Collected data =>
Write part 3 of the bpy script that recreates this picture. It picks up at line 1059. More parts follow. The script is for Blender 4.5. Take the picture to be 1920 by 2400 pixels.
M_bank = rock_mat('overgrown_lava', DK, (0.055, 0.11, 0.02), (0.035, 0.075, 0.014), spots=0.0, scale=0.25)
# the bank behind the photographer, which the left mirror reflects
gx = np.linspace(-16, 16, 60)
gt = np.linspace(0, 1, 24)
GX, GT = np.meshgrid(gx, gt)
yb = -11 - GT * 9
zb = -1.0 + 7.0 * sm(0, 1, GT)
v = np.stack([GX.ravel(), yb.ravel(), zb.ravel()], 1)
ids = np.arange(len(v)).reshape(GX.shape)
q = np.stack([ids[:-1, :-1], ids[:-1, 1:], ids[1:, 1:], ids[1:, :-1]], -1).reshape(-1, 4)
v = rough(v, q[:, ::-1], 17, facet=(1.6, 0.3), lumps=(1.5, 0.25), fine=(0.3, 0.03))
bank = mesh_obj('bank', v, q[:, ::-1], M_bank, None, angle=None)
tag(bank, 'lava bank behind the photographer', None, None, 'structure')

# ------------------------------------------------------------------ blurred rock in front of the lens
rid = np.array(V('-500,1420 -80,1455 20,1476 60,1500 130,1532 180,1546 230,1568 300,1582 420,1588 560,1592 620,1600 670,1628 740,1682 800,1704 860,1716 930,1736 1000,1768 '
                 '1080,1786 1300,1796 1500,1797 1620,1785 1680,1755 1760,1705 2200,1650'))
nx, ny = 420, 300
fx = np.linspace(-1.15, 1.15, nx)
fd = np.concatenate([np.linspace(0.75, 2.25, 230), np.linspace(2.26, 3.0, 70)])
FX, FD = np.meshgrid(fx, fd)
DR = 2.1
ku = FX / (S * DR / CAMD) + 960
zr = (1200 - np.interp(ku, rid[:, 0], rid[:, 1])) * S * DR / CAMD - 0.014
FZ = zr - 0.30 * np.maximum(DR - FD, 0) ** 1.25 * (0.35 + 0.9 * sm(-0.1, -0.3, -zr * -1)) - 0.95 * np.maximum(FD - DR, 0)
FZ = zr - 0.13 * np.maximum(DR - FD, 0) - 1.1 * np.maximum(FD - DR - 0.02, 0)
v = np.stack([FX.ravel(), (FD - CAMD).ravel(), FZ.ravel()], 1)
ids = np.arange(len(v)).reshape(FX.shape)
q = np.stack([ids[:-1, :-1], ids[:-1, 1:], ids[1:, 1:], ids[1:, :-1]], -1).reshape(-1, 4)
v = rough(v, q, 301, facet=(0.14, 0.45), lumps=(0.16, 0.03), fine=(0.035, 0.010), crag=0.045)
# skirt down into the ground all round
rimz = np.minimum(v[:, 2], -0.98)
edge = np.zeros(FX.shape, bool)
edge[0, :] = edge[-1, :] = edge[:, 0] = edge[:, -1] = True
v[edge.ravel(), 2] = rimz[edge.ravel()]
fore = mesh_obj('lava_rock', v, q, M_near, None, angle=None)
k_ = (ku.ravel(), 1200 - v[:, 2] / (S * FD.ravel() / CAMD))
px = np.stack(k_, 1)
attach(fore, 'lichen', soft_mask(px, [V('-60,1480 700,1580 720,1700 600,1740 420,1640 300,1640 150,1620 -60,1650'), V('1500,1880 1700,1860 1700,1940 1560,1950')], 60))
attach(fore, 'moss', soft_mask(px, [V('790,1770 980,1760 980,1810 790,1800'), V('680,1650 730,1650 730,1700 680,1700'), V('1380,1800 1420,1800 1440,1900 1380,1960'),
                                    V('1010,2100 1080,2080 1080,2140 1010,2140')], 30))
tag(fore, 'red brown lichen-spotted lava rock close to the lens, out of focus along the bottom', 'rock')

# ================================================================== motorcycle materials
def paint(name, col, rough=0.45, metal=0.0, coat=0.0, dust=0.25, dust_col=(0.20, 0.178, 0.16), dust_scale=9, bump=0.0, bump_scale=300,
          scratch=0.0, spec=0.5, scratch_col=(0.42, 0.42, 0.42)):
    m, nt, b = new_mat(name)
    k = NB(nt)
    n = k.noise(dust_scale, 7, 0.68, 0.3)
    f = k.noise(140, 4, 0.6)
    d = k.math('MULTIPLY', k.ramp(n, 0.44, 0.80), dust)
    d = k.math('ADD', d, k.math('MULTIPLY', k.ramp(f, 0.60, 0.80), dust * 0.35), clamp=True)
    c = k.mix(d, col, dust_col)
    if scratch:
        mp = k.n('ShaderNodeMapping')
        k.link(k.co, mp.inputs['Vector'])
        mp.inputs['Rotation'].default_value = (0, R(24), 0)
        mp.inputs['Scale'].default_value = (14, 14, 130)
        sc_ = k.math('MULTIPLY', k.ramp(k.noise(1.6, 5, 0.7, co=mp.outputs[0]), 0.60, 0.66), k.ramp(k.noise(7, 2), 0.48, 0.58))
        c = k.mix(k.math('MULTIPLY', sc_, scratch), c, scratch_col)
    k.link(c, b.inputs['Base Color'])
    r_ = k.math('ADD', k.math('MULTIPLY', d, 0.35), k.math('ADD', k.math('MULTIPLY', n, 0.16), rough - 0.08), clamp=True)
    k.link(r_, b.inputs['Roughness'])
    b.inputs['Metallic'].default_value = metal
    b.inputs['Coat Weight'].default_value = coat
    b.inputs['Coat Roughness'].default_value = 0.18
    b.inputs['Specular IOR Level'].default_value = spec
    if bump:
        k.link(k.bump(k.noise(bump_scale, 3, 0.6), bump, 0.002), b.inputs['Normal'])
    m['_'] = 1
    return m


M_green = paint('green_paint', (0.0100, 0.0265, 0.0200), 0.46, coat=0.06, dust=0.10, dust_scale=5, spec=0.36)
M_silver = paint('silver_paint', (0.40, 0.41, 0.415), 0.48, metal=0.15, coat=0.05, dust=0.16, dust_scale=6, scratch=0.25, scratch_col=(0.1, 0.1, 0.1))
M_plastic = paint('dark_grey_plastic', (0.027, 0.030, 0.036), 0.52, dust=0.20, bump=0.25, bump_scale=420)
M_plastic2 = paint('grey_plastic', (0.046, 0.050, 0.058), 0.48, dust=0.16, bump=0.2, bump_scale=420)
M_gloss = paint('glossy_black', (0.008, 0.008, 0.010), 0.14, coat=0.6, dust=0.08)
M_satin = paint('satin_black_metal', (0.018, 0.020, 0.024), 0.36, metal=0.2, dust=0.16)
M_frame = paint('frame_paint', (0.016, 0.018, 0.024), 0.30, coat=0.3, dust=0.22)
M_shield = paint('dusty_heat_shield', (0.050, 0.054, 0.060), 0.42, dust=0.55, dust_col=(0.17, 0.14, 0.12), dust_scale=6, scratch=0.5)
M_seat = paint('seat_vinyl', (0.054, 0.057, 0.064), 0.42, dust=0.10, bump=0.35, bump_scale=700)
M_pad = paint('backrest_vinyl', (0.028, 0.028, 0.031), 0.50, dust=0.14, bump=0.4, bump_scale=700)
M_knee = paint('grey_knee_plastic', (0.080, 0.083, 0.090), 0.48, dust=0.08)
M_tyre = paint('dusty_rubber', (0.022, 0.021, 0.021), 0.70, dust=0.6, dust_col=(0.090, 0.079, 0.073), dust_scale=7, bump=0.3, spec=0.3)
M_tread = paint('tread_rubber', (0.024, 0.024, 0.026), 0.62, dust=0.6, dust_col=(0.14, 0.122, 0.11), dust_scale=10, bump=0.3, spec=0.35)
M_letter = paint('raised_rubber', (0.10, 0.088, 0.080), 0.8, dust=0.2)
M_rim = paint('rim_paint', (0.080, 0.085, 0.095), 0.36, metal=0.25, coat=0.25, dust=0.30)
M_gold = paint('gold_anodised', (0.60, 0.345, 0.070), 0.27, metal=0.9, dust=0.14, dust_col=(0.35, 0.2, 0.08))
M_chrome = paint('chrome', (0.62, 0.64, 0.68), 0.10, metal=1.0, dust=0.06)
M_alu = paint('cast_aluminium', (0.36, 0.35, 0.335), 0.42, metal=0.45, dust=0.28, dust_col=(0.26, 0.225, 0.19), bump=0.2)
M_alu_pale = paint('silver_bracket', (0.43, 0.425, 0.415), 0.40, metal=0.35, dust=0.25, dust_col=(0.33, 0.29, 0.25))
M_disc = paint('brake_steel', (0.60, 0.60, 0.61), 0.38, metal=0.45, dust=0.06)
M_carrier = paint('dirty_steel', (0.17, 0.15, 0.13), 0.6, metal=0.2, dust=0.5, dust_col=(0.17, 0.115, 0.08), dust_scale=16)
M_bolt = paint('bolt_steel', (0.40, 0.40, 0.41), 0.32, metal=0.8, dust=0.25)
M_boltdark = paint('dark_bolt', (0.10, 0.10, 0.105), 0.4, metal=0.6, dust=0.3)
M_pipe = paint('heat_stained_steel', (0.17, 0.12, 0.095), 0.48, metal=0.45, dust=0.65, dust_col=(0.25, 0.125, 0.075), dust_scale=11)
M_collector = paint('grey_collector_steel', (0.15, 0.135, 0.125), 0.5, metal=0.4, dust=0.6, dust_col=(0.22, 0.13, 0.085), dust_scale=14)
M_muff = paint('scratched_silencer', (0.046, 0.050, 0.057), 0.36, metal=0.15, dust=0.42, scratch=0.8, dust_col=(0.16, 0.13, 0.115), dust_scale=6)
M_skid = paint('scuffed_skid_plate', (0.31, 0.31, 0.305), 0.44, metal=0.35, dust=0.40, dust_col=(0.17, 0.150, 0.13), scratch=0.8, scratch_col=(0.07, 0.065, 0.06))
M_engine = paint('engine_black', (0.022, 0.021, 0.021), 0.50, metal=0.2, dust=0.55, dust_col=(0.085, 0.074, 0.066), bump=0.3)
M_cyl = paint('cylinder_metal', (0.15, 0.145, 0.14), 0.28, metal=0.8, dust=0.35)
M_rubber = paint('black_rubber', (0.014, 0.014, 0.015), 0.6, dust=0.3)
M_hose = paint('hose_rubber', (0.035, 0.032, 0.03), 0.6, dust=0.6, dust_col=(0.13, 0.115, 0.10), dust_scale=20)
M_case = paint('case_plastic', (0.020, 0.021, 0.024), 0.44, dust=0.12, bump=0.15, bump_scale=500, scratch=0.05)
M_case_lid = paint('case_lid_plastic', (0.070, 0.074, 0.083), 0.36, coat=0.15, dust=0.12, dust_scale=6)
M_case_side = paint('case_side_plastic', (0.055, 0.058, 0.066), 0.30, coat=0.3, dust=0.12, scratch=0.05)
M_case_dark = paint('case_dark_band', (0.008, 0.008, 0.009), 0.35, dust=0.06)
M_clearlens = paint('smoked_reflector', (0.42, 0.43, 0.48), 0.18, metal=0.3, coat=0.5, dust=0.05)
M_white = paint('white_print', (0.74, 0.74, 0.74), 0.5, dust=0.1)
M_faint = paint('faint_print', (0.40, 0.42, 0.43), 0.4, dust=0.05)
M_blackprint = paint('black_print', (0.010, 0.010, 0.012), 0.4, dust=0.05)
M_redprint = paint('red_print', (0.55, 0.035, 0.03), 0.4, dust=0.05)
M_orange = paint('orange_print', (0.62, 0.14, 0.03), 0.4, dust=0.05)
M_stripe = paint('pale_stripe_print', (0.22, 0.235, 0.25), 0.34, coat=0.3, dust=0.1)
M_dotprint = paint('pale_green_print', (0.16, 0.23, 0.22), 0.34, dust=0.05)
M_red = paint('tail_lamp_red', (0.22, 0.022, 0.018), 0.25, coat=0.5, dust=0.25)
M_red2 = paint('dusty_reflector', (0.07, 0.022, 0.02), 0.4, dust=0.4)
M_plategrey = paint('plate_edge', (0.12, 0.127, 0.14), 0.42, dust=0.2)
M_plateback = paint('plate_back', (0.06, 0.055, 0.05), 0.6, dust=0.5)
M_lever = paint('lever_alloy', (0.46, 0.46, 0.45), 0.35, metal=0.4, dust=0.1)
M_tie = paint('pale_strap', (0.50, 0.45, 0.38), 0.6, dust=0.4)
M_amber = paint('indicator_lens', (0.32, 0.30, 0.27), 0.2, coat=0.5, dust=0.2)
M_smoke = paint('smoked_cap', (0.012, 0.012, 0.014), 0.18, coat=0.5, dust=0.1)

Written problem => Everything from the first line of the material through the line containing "tag(bank, 'lava bank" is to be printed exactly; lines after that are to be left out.

Response to the exercise =>
Write part 3 of the bpy script that recreates this picture. It picks up at line 1059. More parts follow. The script is for Blender 4.5. Take the picture to be 1920 by 2400 pixels.
M_bank = rock_mat('overgrown_lava', DK, (0.055, 0.11, 0.02), (0.035, 0.075, 0.014), spots=0.0, scale=0.25)
# the bank behind the photographer, which the left mirror reflects
gx = np.linspace(-16, 16, 60)
gt = np.linspace(0, 1, 24)
GX, GT = np.meshgrid(gx, gt)
yb = -11 - GT * 9
zb = -1.0 + 7.0 * sm(0, 1, GT)
v = np.stack([GX.ravel(), yb.ravel(), zb.ravel()], 1)
ids = np.arange(len(v)).reshape(GX.shape)
q = np.stack([ids[:-1, :-1], ids[:-1, 1:], ids[1:, 1:], ids[1:, :-1]], -1).reshape(-1, 4)
v = rough(v, q[:, ::-1], 17, facet=(1.6, 0.3), lumps=(1.5, 0.25), fine=(0.3, 0.03))
bank = mesh_obj('bank', v, q[:, ::-1], M_bank, None, angle=None)
tag(bank, 'lava bank behind the photographer', None, None, 'structure')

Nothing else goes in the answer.